Servono soldi pubblici
Le aziende, come assicura Confindustria, da sole non ce le faranno mai a cambiare pelle e diventare più verdi. “Sì, parliamo di finanziamenti pubblici, finanziamenti europei e statali che possano consentire appunto alle aziende di avere un business plan” ma l’associazione degli industriali di Siracusa ha, di recente, presentato al Ministro delle Imprese e del Made in Italy Adolfo Urso, lo studio strategico sulla decarbonizzazione e la competitività del Petrolchimico in collaborazione con TEHA Group. Un piano che, senza gli incentivi ed i finanziamenti pubblici, non potrà mai partire.
Il problema del costo dell’energia
Uno dei macigni per le aziende del Petrolchimico sono i costi energetici, indicati come fattore di grande criticità proprio in quel piano. “L’Italia ha costi di energia che sono sette volte più elevati rispetto a quelli in Russia e circa cinque quelli degli Stati Uniti.
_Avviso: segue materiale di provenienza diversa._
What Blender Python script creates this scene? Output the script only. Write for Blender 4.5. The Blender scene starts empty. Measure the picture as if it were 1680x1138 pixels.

Inoltre, l’Italia, nel bacino europeo, indossa la maglia nera: più 70% rispetto alla Spagna, circa il 60 alla Francia” dice Reale.
La tasse sulle emissioni di CO2
L’altro Everest per le aziende è rappresentato dalle tasse per le emissioni di CO2, l’anidride carbonica. “L’Europa ha deciso di tassare – dice Reale – le emissioni di anidride carbonica di CO due con la normativa chiamata ETS che è la più penalizzante del mondo. Se lo paragoniamo a quella degli Stati Uniti o di altre aree del mondo, non c’è confronto”
250 milioni di euro l’anno
Andando alla ciccia della questione, i soldi che le aziende versano ecco il conto. “Già oggi il polo industriale di Siracusa paga quasi 250 milioni di euro – dice Reale – l’anno di tasse e nel 2027 ne saranno pagate molte di più. Quindi già oggi i bilanci delle aziende sono in rosso a causa di queste tasse ma a queste si sommano i costi dell’energia, del lavoro senza contare le turbolenze geopolitiche che non sono controllabili. Evidentemente tutto questo porta a una situazione di crisi che può fare temere di non traguardare la transizione energetica”
Tavolo col Governo
Dunque, senza l’oste, gli aiuti pubblici, i conti non tornano. “Il ministro del Made in Italy – dice Reale – ha dato una importantissima apertura, istituendo un tavolo per il polo industriale di Siracusa” che dalle informazione di Confindustria si aprirà a marzo e coinvolgerà altri Ministeri, la Regione siciliana ed i Comuni.
L’idea è di lavorare su delle proposte e comprendere quali sono percorribili e finanziabili. “Ci saranno due prospettive, una di breve termine per dare ossigeno alle alle alle imprese che vivono questo momento di grave difficoltà, ed un’altra meno immediata per definire un quadro di norme cui fare riferimento e presentare contestualmente le domande di finanziamento sia sui fondi europei sia nazionali”
Il piano Eni
C’è, però, preoccupazione per la decisione dell’unica azienda, l’Eni, che ha deciso di riconvertire l’impianto di Priolo; diventerà, secondo quanto prospettato dal colosso italiano, una bioraffineria ma i sindacati, su tutti la Cgil, teme un effetto domino sul Petrolchimico perché le altre aziende non hanno piani di riconversione, per cui il timore di disarticolare la zona industriale è alto. “Eni è presente nel territorio con tutte le sue produzioni, quindi per il momento non c’è nessun effetto domino. È chiaro che il Polo industriale è una realtà interconnessa e non può immaginare di trasformarsi senza effetti domino”.